L’image de la BAC est plus qu’ambigüe dans la police puisqu’elle est tantôt crainte par leurs pairs tantôt respectée. Tout dépend du point de vue, elle peut être perçue comme une brigade d’élite avec une entrée sélective basée sur des épreuves complexes ou à contrario comme un police brutale peu contrôlable, opérant à la limite de la légalité et dangereuse. En termes hiérarchiques, elle ne dépend que du chef de circonscription ce qui lui confère une très grande autonomie. Cette dernière conduit alors à décrire la BAC comme un Etat dans l’Etat  avec ses propres règles.

Le but initial, répétons-le, était de lutter contre la délinquance et la criminalité dans les quartiers difficiles usant du flagrant délit. Leur présence dans les quartiers est aujourd’hui complètement différente et la logique de leur fonctionnement est toute autre de celle instaurée ses concepteurs. Les contrôles d’identités et les fouilles au corps sont un élément de réponse. Souvent pratiqués de manière brutale et insultante, ils sont pratiqués en dehors des règles définies par le code de procédure. Les personnes interpellées ne répondent généralement pas sous peine d’être mises en examen pour outrage et rébellion. Les interpellations se font au faciès sur les populations habitant dans les cités ou les personnes d’origine étrangère ciblant ainsi des consommateurs de stupéfiants et des personnes en situation irrégulière. L’agressivité des policiers conduit à une crainte de la population qui reste tétanisée sous les assauts répétés. La fonction sociale de la BAC n’est pas la lutte contre l’insécurité mais l’instauration d’un ordre social ou chacun doit savoir trouver sa place et surtout ne pas en bouger. Les réactions démesurées de la police par rapport aux évènements et les expéditions punitives sont autant exemples qui illustrent le fait que l’ordre inégalitaire doit être maintenu.

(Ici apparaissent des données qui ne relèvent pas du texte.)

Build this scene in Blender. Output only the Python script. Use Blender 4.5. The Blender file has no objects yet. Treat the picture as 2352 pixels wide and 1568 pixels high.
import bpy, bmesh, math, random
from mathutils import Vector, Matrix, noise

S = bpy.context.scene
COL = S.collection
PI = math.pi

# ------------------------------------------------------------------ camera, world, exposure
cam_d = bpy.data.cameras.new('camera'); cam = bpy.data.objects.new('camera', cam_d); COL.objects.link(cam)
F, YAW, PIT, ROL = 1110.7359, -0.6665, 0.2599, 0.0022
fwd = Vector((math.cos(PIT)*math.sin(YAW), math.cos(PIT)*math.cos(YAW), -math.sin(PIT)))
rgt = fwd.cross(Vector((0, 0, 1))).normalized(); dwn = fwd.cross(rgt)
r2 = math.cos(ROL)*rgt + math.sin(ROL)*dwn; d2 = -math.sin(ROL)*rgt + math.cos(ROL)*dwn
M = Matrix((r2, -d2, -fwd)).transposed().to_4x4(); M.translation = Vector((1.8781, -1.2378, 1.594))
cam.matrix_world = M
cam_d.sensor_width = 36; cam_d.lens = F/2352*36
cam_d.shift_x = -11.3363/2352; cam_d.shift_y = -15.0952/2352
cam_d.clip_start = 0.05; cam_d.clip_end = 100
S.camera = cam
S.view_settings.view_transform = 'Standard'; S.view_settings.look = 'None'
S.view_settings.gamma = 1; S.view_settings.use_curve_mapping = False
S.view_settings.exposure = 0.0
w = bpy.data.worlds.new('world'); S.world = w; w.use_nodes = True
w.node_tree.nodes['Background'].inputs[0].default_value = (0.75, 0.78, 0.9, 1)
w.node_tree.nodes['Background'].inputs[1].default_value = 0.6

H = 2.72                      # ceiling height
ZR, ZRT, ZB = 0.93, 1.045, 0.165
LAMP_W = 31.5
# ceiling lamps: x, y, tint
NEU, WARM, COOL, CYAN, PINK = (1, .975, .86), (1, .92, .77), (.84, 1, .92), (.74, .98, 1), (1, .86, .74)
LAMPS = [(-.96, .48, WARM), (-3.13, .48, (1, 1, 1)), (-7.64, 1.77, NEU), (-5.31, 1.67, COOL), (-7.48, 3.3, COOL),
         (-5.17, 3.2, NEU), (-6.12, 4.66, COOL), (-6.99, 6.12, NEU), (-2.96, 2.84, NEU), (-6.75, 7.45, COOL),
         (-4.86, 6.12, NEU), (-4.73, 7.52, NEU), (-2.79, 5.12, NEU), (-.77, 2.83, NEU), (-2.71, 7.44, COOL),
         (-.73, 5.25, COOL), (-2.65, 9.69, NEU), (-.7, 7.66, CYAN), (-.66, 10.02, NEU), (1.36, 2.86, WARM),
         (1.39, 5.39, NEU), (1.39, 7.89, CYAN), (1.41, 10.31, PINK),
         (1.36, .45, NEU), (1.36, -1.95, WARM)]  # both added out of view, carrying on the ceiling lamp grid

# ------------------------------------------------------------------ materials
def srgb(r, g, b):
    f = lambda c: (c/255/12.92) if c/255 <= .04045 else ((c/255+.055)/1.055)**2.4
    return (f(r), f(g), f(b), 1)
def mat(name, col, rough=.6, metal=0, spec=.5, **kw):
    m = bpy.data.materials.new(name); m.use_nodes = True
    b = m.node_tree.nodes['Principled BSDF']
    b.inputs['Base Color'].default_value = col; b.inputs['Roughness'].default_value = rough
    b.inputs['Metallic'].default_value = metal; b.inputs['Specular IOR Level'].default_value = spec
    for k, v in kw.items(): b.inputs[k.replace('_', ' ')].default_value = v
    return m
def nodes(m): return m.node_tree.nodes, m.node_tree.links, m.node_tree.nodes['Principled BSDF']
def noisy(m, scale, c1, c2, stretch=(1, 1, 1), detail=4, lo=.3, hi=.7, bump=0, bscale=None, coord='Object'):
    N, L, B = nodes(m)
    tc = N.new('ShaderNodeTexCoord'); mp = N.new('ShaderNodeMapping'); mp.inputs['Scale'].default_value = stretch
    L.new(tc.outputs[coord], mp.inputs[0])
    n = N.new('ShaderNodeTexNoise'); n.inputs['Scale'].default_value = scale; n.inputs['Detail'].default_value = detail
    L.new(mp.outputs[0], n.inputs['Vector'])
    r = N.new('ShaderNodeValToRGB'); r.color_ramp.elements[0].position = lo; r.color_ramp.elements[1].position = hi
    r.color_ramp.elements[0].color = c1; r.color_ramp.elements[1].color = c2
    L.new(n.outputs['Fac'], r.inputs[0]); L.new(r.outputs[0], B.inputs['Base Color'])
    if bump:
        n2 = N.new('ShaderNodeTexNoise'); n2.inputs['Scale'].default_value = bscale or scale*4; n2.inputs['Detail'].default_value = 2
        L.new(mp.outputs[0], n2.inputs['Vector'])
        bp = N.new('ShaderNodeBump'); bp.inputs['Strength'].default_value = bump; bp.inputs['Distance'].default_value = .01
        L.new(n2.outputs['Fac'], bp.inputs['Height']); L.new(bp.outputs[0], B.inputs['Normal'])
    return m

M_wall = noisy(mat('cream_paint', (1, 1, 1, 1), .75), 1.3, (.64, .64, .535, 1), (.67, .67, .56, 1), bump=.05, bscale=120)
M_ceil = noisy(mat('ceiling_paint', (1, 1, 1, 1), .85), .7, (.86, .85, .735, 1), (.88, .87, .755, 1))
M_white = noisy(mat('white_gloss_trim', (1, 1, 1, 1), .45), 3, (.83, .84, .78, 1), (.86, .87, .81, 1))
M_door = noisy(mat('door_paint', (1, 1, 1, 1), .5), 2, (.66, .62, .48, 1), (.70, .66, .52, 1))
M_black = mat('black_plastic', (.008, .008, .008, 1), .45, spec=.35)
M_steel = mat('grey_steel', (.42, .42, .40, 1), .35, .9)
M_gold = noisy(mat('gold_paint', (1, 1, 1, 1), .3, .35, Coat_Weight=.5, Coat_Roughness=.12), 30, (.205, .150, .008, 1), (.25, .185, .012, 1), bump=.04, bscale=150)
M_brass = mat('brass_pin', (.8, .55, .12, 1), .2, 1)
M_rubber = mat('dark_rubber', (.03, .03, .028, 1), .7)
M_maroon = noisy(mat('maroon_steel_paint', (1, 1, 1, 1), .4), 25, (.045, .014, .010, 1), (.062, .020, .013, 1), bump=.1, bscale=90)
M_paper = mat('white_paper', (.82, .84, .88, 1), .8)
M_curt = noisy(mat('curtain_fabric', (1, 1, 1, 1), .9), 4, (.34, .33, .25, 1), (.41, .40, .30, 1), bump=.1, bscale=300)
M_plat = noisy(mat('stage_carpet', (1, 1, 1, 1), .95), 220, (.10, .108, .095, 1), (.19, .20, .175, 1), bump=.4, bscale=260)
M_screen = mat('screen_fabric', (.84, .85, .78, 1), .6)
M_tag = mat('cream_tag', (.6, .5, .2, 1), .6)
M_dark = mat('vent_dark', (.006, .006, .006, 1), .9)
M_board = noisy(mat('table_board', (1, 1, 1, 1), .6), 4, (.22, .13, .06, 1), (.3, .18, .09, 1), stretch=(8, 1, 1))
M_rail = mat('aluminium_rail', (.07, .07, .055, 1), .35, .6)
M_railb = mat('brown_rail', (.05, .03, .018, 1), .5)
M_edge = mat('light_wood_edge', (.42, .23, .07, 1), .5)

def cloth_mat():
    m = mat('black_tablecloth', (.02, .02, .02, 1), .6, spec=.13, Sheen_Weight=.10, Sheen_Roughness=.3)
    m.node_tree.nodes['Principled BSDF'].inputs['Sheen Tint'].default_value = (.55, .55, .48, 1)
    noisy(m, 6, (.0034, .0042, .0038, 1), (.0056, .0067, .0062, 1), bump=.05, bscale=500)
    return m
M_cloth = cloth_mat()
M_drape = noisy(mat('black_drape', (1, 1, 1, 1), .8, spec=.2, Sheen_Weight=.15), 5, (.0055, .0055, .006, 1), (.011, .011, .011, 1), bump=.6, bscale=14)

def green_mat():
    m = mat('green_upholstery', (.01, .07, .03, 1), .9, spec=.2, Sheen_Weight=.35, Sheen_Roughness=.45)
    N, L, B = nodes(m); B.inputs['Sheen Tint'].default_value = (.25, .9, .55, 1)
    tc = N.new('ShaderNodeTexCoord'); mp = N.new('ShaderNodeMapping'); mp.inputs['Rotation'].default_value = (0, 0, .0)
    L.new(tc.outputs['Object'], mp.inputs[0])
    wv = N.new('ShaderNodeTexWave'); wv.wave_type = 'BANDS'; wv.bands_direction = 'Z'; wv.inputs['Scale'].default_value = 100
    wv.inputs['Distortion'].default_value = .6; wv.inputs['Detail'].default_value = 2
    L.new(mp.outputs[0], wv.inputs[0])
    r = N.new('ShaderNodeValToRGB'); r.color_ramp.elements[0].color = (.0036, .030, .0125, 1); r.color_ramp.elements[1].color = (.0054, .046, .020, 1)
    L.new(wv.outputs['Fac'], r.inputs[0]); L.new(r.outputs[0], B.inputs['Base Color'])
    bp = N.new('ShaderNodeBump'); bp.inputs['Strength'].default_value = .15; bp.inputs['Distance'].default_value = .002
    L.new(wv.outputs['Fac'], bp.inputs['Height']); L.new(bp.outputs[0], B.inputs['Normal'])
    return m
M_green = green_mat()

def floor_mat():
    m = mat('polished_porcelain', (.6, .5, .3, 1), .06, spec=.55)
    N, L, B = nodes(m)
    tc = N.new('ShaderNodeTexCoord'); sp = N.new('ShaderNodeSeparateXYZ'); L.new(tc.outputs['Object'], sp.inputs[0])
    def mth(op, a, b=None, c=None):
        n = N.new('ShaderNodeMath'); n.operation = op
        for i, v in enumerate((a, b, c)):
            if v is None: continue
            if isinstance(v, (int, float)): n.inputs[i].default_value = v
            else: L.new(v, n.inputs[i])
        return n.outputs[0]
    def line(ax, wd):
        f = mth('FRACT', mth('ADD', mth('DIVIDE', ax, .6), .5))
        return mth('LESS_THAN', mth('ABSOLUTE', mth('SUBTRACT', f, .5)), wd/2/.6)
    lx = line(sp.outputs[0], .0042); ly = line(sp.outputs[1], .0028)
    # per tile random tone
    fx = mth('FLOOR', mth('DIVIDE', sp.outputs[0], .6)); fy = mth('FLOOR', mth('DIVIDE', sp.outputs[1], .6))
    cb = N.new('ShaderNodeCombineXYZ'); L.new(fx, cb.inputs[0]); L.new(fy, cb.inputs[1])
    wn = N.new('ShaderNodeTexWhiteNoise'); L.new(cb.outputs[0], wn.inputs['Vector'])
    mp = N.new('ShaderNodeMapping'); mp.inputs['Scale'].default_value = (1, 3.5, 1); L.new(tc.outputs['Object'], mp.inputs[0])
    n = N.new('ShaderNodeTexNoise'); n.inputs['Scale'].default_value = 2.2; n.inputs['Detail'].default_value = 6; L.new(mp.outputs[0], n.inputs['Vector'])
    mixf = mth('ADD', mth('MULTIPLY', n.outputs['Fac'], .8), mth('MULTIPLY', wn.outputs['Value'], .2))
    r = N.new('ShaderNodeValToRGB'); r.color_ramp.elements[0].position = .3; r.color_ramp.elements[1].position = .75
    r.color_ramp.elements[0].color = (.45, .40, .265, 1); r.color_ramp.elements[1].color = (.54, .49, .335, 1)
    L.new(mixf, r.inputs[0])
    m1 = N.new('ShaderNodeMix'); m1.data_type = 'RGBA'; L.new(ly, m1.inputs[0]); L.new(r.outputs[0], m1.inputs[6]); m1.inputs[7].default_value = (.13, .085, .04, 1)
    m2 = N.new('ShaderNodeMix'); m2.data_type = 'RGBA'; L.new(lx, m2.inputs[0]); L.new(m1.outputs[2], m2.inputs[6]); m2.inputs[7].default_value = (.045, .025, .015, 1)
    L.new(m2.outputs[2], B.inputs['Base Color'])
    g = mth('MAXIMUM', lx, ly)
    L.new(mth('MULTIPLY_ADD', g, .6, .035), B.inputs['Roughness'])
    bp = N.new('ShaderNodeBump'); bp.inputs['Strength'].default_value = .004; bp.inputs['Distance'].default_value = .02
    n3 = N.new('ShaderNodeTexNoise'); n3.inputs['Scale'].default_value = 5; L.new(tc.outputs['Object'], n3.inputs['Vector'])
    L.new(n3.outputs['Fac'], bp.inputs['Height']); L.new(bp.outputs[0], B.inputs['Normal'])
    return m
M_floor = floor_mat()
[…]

La mise en cause de ces protagonistes dans les différentes affaires de corruption doit permettre une réelle refonte du système. Blâmer les forces de l’ordre pour avoir suivi les directives ministérielles motivées par la politique du chiffre serait aussi inutile que de tacler le problème de manière frontale sans en prendre la réelle mesure. Comprenons avant d’agir et surtout revenons au sens étymologique et strict du terme « gardien de la paix ».